* **Objective**: Carry none of the pictures over; set down the material below exactly.

------------------------------

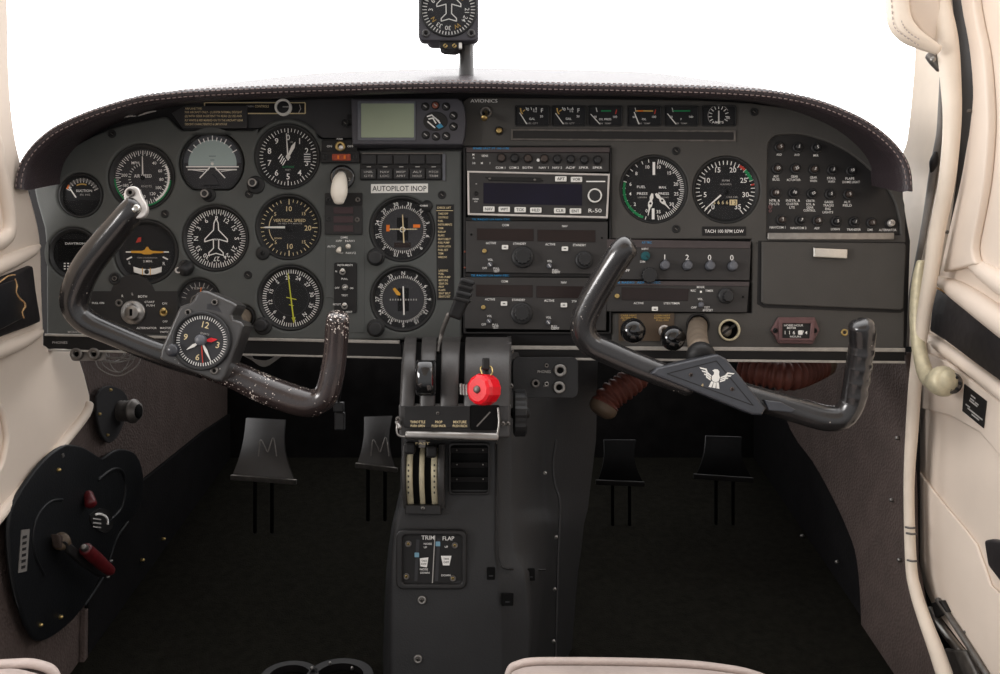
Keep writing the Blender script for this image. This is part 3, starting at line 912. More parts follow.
# altimeter
def f(m):
    m.ticks(29, 33, rng(0, 352.8, 7.2), .7, YD, 'white_print'); m.ticks(27.5, 33, rng(0, 324, 36), 1.0, YD, 'white_print')
    ring_text(m, [(str(i), i*36) for i in range(10)], 22.5, 6.6, YD-.1, 'white_print')
    for k in range(4): m.line([(276+k*1.6, 160+k*1.8-(2 if k in (0,) else 0)), (279.5+k*1.6, 153+k*2.2)], 1.1, YD-.1, 'white_print')
    m.rect(305, 151, 313, 163, YD-.1, 'dial_grey')
    for k in range(4): m.line([(305.5, 153+k*2.8), (312.5, 153+k*2.8)], .9, YD-.2, 'white_print')
    m.text('ALTITUDE', 287, 167.5, 2.2, YD-.1, 'green_print', 14); m.text('FEET', 287, 171, 1.7, YD-.1, 'grey_print', 6)
    m.text('100', 291, 139, 1.8, YD-.1, 'grey_print'); 
t = gauge('altimeter', 'altimeter with figures 0 to 9 at the top of the pilot instruments', 287, 156, 33, f, sc=0.875, hole_r=32.5)
needle(t, 287, 156, 'needle', lambda m, y: (taper(m, 26, 0, 13, 2.2, 4.2, y, 'white'), taper(m, 26, 13, 19, 4.2, .3, y, 'white'), hub(m, 2.6, y, 'white')), 'white', 4.0)
needle(t, 287, 156, 'long_needle', lambda m, y: taper(m, -4, -4, 27, 1.8, .8, y, 'white'), 'white', 3.4)
bulge(t, 287, 156, 256, 185, 9)
set_knob(t, 287, 156, 254.5, 184, 5.5, 8, light=True)

# digital clock
def f(m):
    m.flat(loop_rr(55, 238, 90, 262, 3), YD, 'deep_black')
    m.text('DAVTRON', 73, 242.5, 2.2, YD-.1, 'white_print', 21)
    for j in range(3):
        for i in range(6): m.rect(61+i*3.6, 263+j*2.9, 63+i*3.6, 264.2+j*2.9, YD-.1, 'white_print')
t = gauge('digital_clock', 'dark round digital clock with rows of white marks, lowest at the far left', 73, 253, 23.5, f, sc=0.95, hole_r=25.5, face_mat='dial_dark', cat='clock')

# turn coordinator
TC = (145.5, 250.5)
def f(m):
    for s in (-1, 1):
        m.line([(145.5+s*18, 250), (145.5+s*23, 250)], 1.3, YD, 'white_print')
        m.line([(145.5+s*17, 255.5), (145.5+s*22, 258)], 1.6, YD, 'white_print')
    m.text('L', 126.5, 261.5, 3.4, YD, 'white_print'); m.text('R', 163.5, 262.5, 3.4, YD, 'white_print')
    m.text('TURN COORDINATOR', 145.5, 256.3, 1.5, YD, 'grey_print', 22)
    m.text('2 MIN.', 146, 260, 2.4, YD, 'white_print', 10)
    m.flat([(135.5, 234.5), (139, 234), (138.5, 239), (133, 240)], YD, 'red_print')
t = gauge('turn_coordinator', 'turn coordinator with amber aircraft symbol and white ball tube, behind the left yoke', 145.5, 250.5, 30.5, f, sc=0.93, hole_r=32, shift=(0, 1.5), face_mat='dial_black')
def f(m, y):
    m.plate([[(128, 248.8), (140, 248.8), (143, 247.4), (144.8, 244.5), (146.2, 244.5), (148, 247.4), (151, 248.8), (163, 249.4), (163, 251), (152, 251.4), (149, 252.6), (142, 252.6), (139, 251.4), (128, 251)]], y, y+.4, 'amber')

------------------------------

* **Answer to the task**:
Keep writing the Blender script for this image. This is part 3, starting at line 912. More parts follow.
# altimeter
def f(m):
    m.ticks(29, 33, rng(0, 352.8, 7.2), .7, YD, 'white_print'); m.ticks(27.5, 33, rng(0, 324, 36), 1.0, YD, 'white_print')
    ring_text(m, [(str(i), i*36) for i in range(10)], 22.5, 6.6, YD-.1, 'white_print')
    for k in range(4): m.line([(276+k*1.6, 160+k*1.8-(2 if k in (0,) else 0)), (279.5+k*1.6, 153+k*2.2)], 1.1, YD-.1, 'white_print')
    m.rect(305, 151, 313, 163, YD-.1, 'dial_grey')
    for k in range(4): m.line([(305.5, 153+k*2.8), (312.5, 153+k*2.8)], .9, YD-.2, 'white_print')
    m.text('ALTITUDE', 287, 167.5, 2.2, YD-.1, 'green_print', 14); m.text('FEET', 287, 171, 1.7, YD-.1, 'grey_print', 6)
    m.text('100', 291, 139, 1.8, YD-.1, 'grey_print'); 
t = gauge('altimeter', 'altimeter with figures 0 to 9 at the top of the pilot instruments', 287, 156, 33, f, sc=0.875, hole_r=32.5)
needle(t, 287, 156, 'needle', lambda m, y: (taper(m, 26, 0, 13, 2.2, 4.2, y, 'white'), taper(m, 26, 13, 19, 4.2, .3, y, 'white'), hub(m, 2.6, y, 'white')), 'white', 4.0)
needle(t, 287, 156, 'long_needle', lambda m, y: taper(m, -4, -4, 27, 1.8, .8, y, 'white'), 'white', 3.4)
bulge(t, 287, 156, 256, 185, 9)
set_knob(t, 287, 156, 254.5, 184, 5.5, 8, light=True)

# digital clock
def f(m):
    m.flat(loop_rr(55, 238, 90, 262, 3), YD, 'deep_black')
    m.text('DAVTRON', 73, 242.5, 2.2, YD-.1, 'white_print', 21)
    for j in range(3):
        for i in range(6): m.rect(61+i*3.6, 263+j*2.9, 63+i*3.6, 264.2+j*2.9, YD-.1, 'white_print')
t = gauge('digital_clock', 'dark round digital clock with rows of white marks, lowest at the far left', 73, 253, 23.5, f, sc=0.95, hole_r=25.5, face_mat='dial_dark', cat='clock')

# turn coordinator
TC = (145.5, 250.5)
def f(m):
    for s in (-1, 1):
        m.line([(145.5+s*18, 250), (145.5+s*23, 250)], 1.3, YD, 'white_print')
        m.line([(145.5+s*17, 255.5), (145.5+s*22, 258)], 1.6, YD, 'white_print')
    m.text('L', 126.5, 261.5, 3.4, YD, 'white_print'); m.text('R', 163.5, 262.5, 3.4, YD, 'white_print')
    m.text('TURN COORDINATOR', 145.5, 256.3, 1.5, YD, 'grey_print', 22)
    m.text('2 MIN.', 146, 260, 2.4, YD, 'white_print', 10)
    m.flat([(135.5, 234.5), (139, 234), (138.5, 239), (133, 240)], YD, 'red_print')
t = gauge('turn_coordinator', 'turn coordinator with amber aircraft symbol and white ball tube, behind the left yoke', 145.5, 250.5, 30.5, f, sc=0.93, hole_r=32, shift=(0, 1.5), face_mat='dial_black')
def f(m, y):
    m.plate([[(128, 248.8), (140, 248.8), (143, 247.4), (144.8, 244.5), (146.2, 244.5), (148, 247.4), (151, 248.8), (163, 249.4), (163, 251), (152, 251.4), (149, 252.6), (142, 252.6), (139, 251.4), (128, 251)]], y, y+.4, 'amber')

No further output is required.